No festival serão apresentados 13 dos clássicos testes de imagem de Warhol, onde aparecem Nico, Lou Reed ou o actor Dennis Hopper, personagens que circulavam pela Factory, o atelier e o espaço por onde passou toda a fauna boémia e artística da época.

Originalmente concebidos na década de 60, os "screen tests", serão apresentados ao vivo com uma banda sonora composta por temas originais e versões, tocados pela dupla Dean & Britta.

Warhol ama-se. Mas também se odeia. Suscita irritações. Nas projecções dos filmes ouviu insultos. Em "Sleep" a câmara fixa-se num homem que dorme durante cinco horas. Ele, provocador, afirmou que desejava "fazer os piores filmes do mundo".

Os seus filmes ainda hoje dividem os cinéfilos. "Não participou na evolução das linguagens cinematográficas, mas teve uma contribuição fragmentada com uma obra que, através da distância do tempo, percebemos que foi importante. Os 'scream tests' não são cinema convencional, mas é apaixonante a forma como ele se apropriou das figuras que rondavam a Factory e as fixou", defende Dario.

Artista religioso

Para muitos, a verdadeira obra de arte de Warhol foi a sua vida, uma existência cercada por lantejoulas à superfície, experienciada com distância no íntimo. Depois da sua morte, a interpretação da obra artística abriu-se às mais diversas teorias, das mais frívolas às mais empoladas. Pela variedade da sua actividade, aponta Alain Cueff, ainda existe espaço para muitas surpresas.

No caso da retrospectiva de Paris interessou-lhe mostrar que os seus retratos individuais (Stallone, Eastwood, Debbie Harry, Nico, Grace Jones, Armani, Pelé, Diana, Jagger, Jimmy Carter, Joseph Beuys, Leline, Presley, auto-retratos do próprio, etc, etc) constituem também um retrato colectivo das décadas de 60, 70 e 80, até porque do princípio ao fim os retratos se impuseram como um dos traços característicos da sua obra.  

Na maior parte deles aplicou a mesma técnica, serigrafia sobre tela impressa, a partir de retratos feitos com polaróides. Na visão de Cueff a exposição tenta mostrar "um espírito habitado por uma cultura religiosa". Nos anos 60 ele inscrevia-se numa tradição moderna, "era-lhe impossível apresentar-se como um artista religioso", afirma. "Um dos desafios desta exposição foi precisamente tornar essa dimensão religiosa mais visível."
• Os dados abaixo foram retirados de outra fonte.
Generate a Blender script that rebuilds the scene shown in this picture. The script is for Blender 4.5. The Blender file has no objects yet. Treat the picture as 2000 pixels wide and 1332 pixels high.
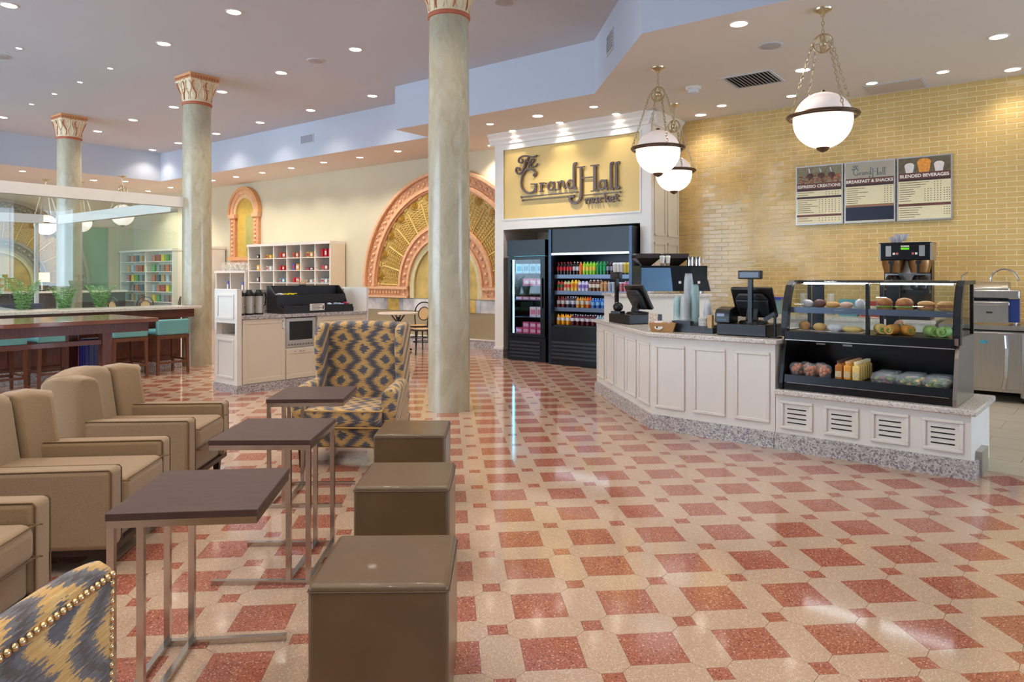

Terá sido, afinal, Warhol um artista religioso que retratou os ícones do seu tempo à imagem do que a igreja vem fazendo com as imagens de santos há muitos séculos? É possível. Aliás, a exposição de Paris é concluída com a figura de Cristo, da série inspirada em "A Última Ceia" de Leonardo da Vinci, como se afinal aquilo que fomos levados a observar ao longo de mais de 246 obras não constituísse mais do que um percurso bíblico. "Essa última obra funciona como reverberação de todas as outras", esclarece Cueff, para quem Warhol, apesar de parecer o artista mais conhecido da segunda metade do século XX, continua envolto em segredos.

"Longe de mim querer torná-lo num místico, mas há uma grande sinceridade no seu pensamento religioso. O mito sociológico do artista de supermercado, algo irónico, muitas vezes, mais não fez do que esconder essa coisa raríssima que se chama génio. Ele tinha-o. Tanto como Picasso, por exemplo."

Nos anos 60, os seus retratos tinham fortes ressonâncias autobiográficas, de Judy Garland aos membros da Factory. Nos anos 80 dominam os retratos mundanos, alguns deles encomendados - por 25 mil dólares cada - por gente rica. "Alguns desses retratos são desvalorizados porque se sente neles o cheiro do dinheiro, mas isso não os desqualifica enquanto obras" diz Cueff. "Ele pode ter pintado o 'parecer' mas utilizou meios plásticos para fazer sobressair a consistência do 'ser'".

Chegar às parábolas e ideias religiosas de Warhol, eis uma narrativa que muitos dificilmente lhe colariam. O facto de se ter tornado famoso em vida "tornou-nos preguiçosos", na forma como o olhamos, avalia Cueff. "Se lhe colarmos apenas o autocolante da 'arte pop' nunca o perceberemos inteiramente."

Hoje, mais do que nunca, parece sujeito às mais diversas reinterpretações, barómetro e espelho de várias épocas. Como esta. Ele, que um dia disse que "era profundamente superficial", deve estar contente com o efeito que continua a provocar.

Capaz das mais diversas camuflagens e reincarnações, e durante décadas suspeito de "vampirizar" tudo e todos, é agora "vampirizado". É por isso que continua tão presente. No fundo, somos todos 'warholiens'.